Issues I think might affect this feeling of words not poping out in Japanese is that there is no spacing and vertical writing that don’t feel natural.
Not quite, the “like english/native language” level, but reading sort of consistently for the past 6-ish months (at least a couple of pages of manga most days) allows me to sort of understand what a not too complex sentence is trying to say without having to mentally translate it, which speeds up reading quite a bit, when only the unknown words and the long sentences remain. If you read most every day, eventually it will happen.
honestly I dont like those ‘wall of text / visual pollution’ japanese style in magazines.
I even tried to read early editions of famitsu but I got fedup with its style.
To start grasping the idea of fluency in reading I prefer to stick with small articles that I can see a paragraph or even twitter, 1 or 2 lines of text is small just to get my brain used to the language.

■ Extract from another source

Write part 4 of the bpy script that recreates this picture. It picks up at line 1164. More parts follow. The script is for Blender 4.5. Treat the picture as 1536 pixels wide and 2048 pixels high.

Yes, I agree with this. I can’t give you a count in hours, but I can give you a count in books (258). If I, for instance, flip quickly through a book in Japanese, I naturally read a few words where my gaze falls on each page; but to read more than just those few words I have to actively look along the line of text. On the other hand, in English doing the same I read entire phrases and sentences “at once” without consciously scanning along lines of text. I can also do that with French, which I have read much less of than Japanese, so I think this is a writing-system thing rather than a foreign language thing.
I remember I used to look at Japanese text on Twitter and it looked like hieroglyphics. I would instantly go for the translate button but then stop myself and I’d have to tell myself that “Wait I can read this though”.
I’d literally have to switch a flip in my brain to start reading and it turns out I actually did know everything in the tweet.
At the very least, I don’t experience the hieroglyphs feeling anymore. Kana always sticks out to me, and some kanji are instantly recognizable. There are still plenty kanji I need to think about though. This is obviously better than before, but not even close to my English reading. TBH, that’s a goal that I can’t even imagine when I can achieve. It’s still something to be treated as an overarching goal, and I am just focusing on the smaller goals to keep improving. I’ll just have to trust I’ll get there someday.
These words pop out quickly to me. There are some more, too, and I feel like this is something that has happened over time.
With reading in texts, if the book is top-down, right-to-left, certain words don’t ‘pop’ as much as I wish they would, which is why I don’t always enjoy reading those kinds of texts.
For me kanji are generally more instantly recognisable than kana words (I say for me, but I’m sure that’s probably universal once you know the kanji).
Seeing a sentence like:
本日、天気は晴れて最高気温が20℃です。
ほんじつ、てんきははれてさいこうきおんが20℃です。
In the first sentence, at a glance I instantly know it’s about the weather today, it’s going to be clear, and the high is 20°C. The only limit is how much my eyes can clearly see at once.
In the second, the only thing that instantly jumps out is てんき and 20℃です. I have to skim through it more and look at each kana to understand the rest.
That is the exact stage that I am at - I have to force myself to slow down and work my way through the sentence, and then I realize how much of it I can actually read.
I’ve been studying Japanese for 4 years and I started reading pretty early in my studies. Not too many words are just popping out for me yet, but I agree with other posters here that describe the “chunking” phenomenon. There are definitely more and more words that I can read instantly. WaniKani has definitely been a key part of the process. Graded readers have helped a lot, too.